The macroeconomic backdrop in Ethiopia may prove to be a sticking point for some investors. The country’s currency, the birr, has been experiencing a long-term decline in value against major international currencies, most notably the US dollar. This challenge has been exacerbated by persistent foreign currency shortages. Ethiopia’s economy has also been hobbled by persistent droughts and the 2020-2022 civil war between the Ethiopian government and the Tigray Liberation Front, which has cost hundreds of thousands of lives and strained relations with the United States and other Western nations. Ethiopia lost eligibility for preferential treatment under the US’s tariff-free African Growth and Opportunity Act (AGOA) in January 2022 due to its conduct in the war.

The US government’s African Affairs Bureau said in November 2023 that “Ethiopia’s internal conflicts have complicated the pursuit of peace and stability and created an environment where human rights abuses can proliferate.”

But a peace deal was signed to end the war in November 2022, and the IMF expects growth of 6.2% this year.

Banking on the fundamentals

The country’s economic fundamentals – including a 120m-strong population and a youthful demographic – have emboldened officials in Addis Ababa to continue with market-oriented reforms.

“ESX is part of the broader economic transformation and liberalisation programme, which is currently focused on the financial services sector, following the initial liberalisation of telecommunications and entry of Safaricom into the market,” notes Sile.

As part of these reforms to promote foreign participation in the economy, Ethiopia is currently amending existing laws to open up the country’s retail sector, which was previously solely run by locals.
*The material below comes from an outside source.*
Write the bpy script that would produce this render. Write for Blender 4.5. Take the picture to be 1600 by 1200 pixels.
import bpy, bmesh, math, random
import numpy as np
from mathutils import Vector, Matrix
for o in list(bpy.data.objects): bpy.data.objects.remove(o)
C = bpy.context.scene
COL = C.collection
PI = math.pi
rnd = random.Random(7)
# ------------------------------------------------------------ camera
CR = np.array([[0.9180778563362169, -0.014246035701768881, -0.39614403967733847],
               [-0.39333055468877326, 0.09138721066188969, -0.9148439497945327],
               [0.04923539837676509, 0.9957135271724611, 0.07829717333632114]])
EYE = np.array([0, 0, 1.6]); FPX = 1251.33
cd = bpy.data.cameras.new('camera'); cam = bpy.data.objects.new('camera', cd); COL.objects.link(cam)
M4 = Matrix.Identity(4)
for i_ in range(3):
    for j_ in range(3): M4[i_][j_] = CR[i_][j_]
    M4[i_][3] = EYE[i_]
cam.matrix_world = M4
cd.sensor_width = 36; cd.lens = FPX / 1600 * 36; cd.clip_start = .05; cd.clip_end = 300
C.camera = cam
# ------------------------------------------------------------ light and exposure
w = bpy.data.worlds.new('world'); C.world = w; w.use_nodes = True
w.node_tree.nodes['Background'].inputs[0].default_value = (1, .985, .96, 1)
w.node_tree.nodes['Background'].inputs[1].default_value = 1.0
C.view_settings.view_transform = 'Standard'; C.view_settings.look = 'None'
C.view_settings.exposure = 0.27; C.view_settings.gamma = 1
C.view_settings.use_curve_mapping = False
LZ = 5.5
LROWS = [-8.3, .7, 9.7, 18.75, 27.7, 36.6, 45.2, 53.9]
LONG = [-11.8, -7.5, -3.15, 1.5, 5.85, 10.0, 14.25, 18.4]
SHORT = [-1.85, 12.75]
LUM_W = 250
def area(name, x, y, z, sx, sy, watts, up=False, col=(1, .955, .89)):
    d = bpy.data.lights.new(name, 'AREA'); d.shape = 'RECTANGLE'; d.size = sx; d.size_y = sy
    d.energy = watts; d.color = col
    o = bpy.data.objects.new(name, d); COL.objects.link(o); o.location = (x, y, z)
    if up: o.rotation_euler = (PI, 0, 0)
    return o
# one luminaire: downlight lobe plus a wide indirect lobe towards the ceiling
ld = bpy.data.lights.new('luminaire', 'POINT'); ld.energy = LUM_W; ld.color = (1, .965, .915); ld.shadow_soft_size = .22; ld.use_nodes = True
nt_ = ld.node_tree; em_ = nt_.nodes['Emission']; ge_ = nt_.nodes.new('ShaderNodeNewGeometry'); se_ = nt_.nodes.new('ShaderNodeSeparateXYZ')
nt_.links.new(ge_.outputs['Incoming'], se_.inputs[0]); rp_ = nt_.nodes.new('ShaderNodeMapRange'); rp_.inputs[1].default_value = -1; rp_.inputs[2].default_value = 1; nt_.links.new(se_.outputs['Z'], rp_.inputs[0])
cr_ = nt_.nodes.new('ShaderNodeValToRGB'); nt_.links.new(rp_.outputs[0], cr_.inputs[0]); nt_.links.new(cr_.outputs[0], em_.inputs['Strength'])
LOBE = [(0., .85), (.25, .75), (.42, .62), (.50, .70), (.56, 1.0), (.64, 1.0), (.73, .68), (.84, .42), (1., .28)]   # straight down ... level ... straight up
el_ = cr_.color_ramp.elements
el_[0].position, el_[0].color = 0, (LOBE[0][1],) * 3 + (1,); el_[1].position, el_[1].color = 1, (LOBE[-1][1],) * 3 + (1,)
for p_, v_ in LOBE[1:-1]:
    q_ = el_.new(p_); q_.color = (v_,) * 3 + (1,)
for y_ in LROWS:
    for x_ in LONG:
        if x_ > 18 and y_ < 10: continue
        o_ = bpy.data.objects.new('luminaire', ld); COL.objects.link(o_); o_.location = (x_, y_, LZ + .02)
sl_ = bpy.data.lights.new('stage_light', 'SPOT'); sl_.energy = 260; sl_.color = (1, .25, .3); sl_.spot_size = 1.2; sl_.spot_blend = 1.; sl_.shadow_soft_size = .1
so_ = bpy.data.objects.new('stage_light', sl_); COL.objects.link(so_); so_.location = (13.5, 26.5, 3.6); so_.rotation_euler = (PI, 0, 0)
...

Ethiopia also aims to pass legislation to let foreigners own real estate as part of the country’s broader plan to open up the economy and attract investors.

“We will introduce a law which will allow foreigners to own property,” Prime Minister Abiy Ahmed said on state TV late in March. Activity on the new exchange will be a crucial barometer of whether the government has persuaded investors that it is serious about its promises of economic liberalisation.